When I was a little girl growing up in Puerto Rico, I dreamed of telling stories and had so many that lived inside of me, and others that still do. I’d scribble in notebooks, pretending to be Lois Lane, never imagining that my life’s plot twist wouldn’t just happen on the page, it would happen in real life.
For years, journalism was my identity. I worked at places like The Miami Herald and covered everything from breaking news to entertainment, chasing the next byline with the kind of adrenaline only a newsroom can give you. But behind the scenes, life was complicated. Newspaper layoffs came and went like seasons. The industry I loved changed rapidly, and like many of us, I scrambled to stay afloat. I took remote full-time gigs, like my job as Senior Web Editor at J-14 Magazine, working long hours for a New York-based media company while barely leaving my home.
It paid the bills, but as a journalist, sadly, I never got a single raise. I loved journalism, but the job really took a lot of strength, long hours and the stress was immeasurable. But I thought it was all I could do and was, even though I had other passions that lived inside of me.
But one day, my husband Sebastian came home to find me in tears, hunched over my laptop, exhausted. He looked at me and gently asked, “Why don’t you just try teaching full-time? I see you being a high school teacher. You light up when you talk about it and when you teach college classes.”
I had taught since 2008, I’d taken adjunct roles at colleges, squeezing in lectures between editorial deadlines. I never saw it as a career. But that moment, something shifted. I applied for a high school teaching job on a whim, not thinking it would go anywhere. That was in 2015. I haven’t looked back since.
What started as a reluctant leap turned into the most fulfilling chapter of my life.
In 2022, I was named Teacher of the Year at Boca Raton Community High School. I cried the minute I got home and told Sebastian. Not because I needed the recognition, but because I never thought I’d be recognized for something I once resisted. Teaching didn’t just become my job but became my purpose.
And yet, I never gave up storytelling. I still freelance. I write for magazines. I cover pop culture and travel. I mentor young journalists. I even earned a full scholarship to study at Oxford, a door that opened not just because of my writing, but because I said yes to something new.
Now I stand in classrooms full of teenagers and college students at UF and FAU, sharing stories, not just from books or articles, but from my own life. I tell them how writing got me through heartbreak. How reading helped me dream bigger. How being laid off more than once taught me to keep going. That being a teacher doesn’t mean you stop being anything else. You can be a writer. An editor. A creative. A fighter. All at once.

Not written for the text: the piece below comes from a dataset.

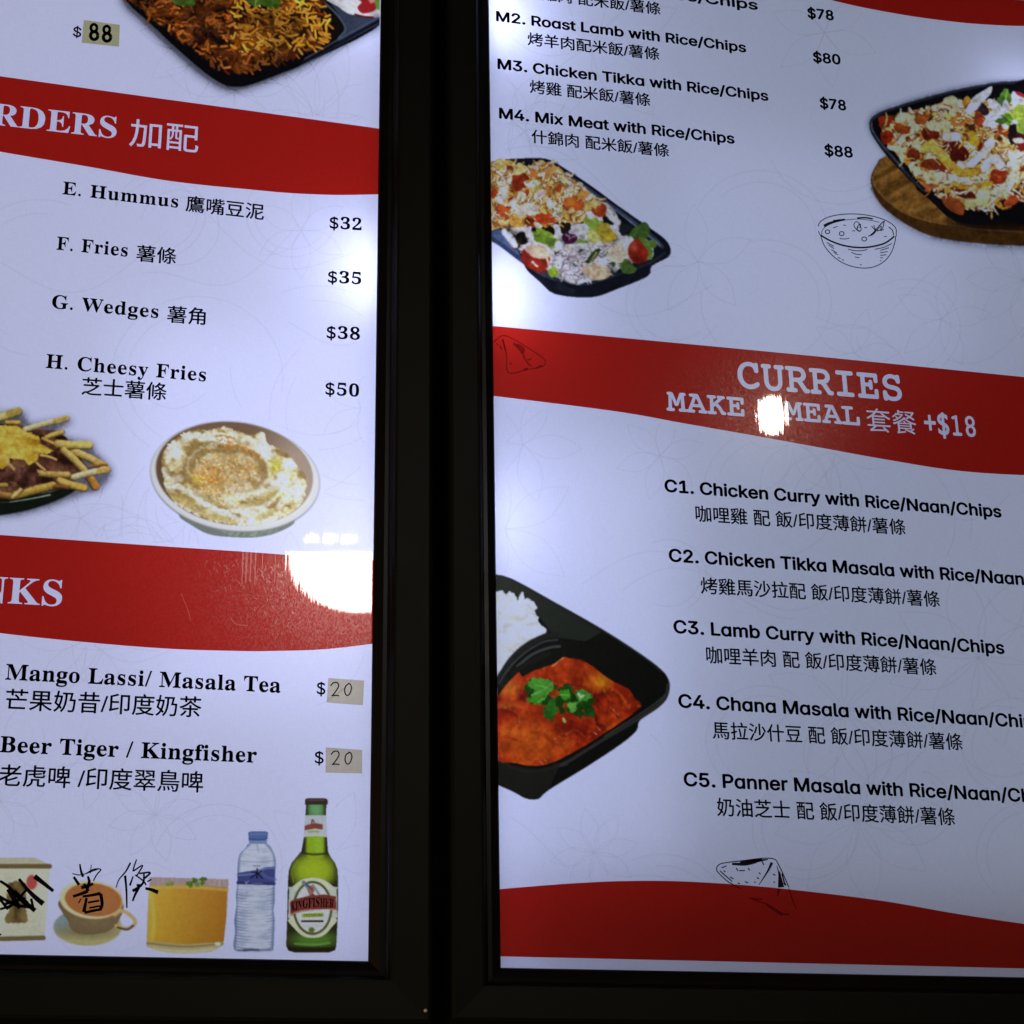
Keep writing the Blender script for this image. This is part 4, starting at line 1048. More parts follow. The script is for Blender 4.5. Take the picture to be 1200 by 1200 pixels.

In my classroom, lessons on syntax and narrative arc often lead to bigger conversations, many about growth, resilience, risk. And I’ve learned that the best lessons don’t always come from textbooks. They come from real life. From failed interviews. From rejection letters. From trips abroad. From crying on your living room floor and still waking up the next day to try again.
I share all of that with my students. Not because I want them to see me as perfect, but because I want them to see that it’s okay to evolve. That you’re allowed to pivot. That your first dream might lead you to your true calling.
It’s easy to think careers are linear. They’re not. Some of the best teachers I know were once in film, tech, publishing, fashion. And many still are. What we do outside the classroom breathes life into what we bring into it. I am a better teacher because I’m still a journalist. I’m still telling stories, and more importantly, I’m helping others find theirs.
So, if you're in a season of change, wondering if it’s too late to begin again, let me tell you: it’s not. Life is full of surprising detours that lead you exactly where you're meant to be.
For me, that place is standing in front of a classroom, arms open, voice strong, reminding every student that their story matters, and it’s just getting started.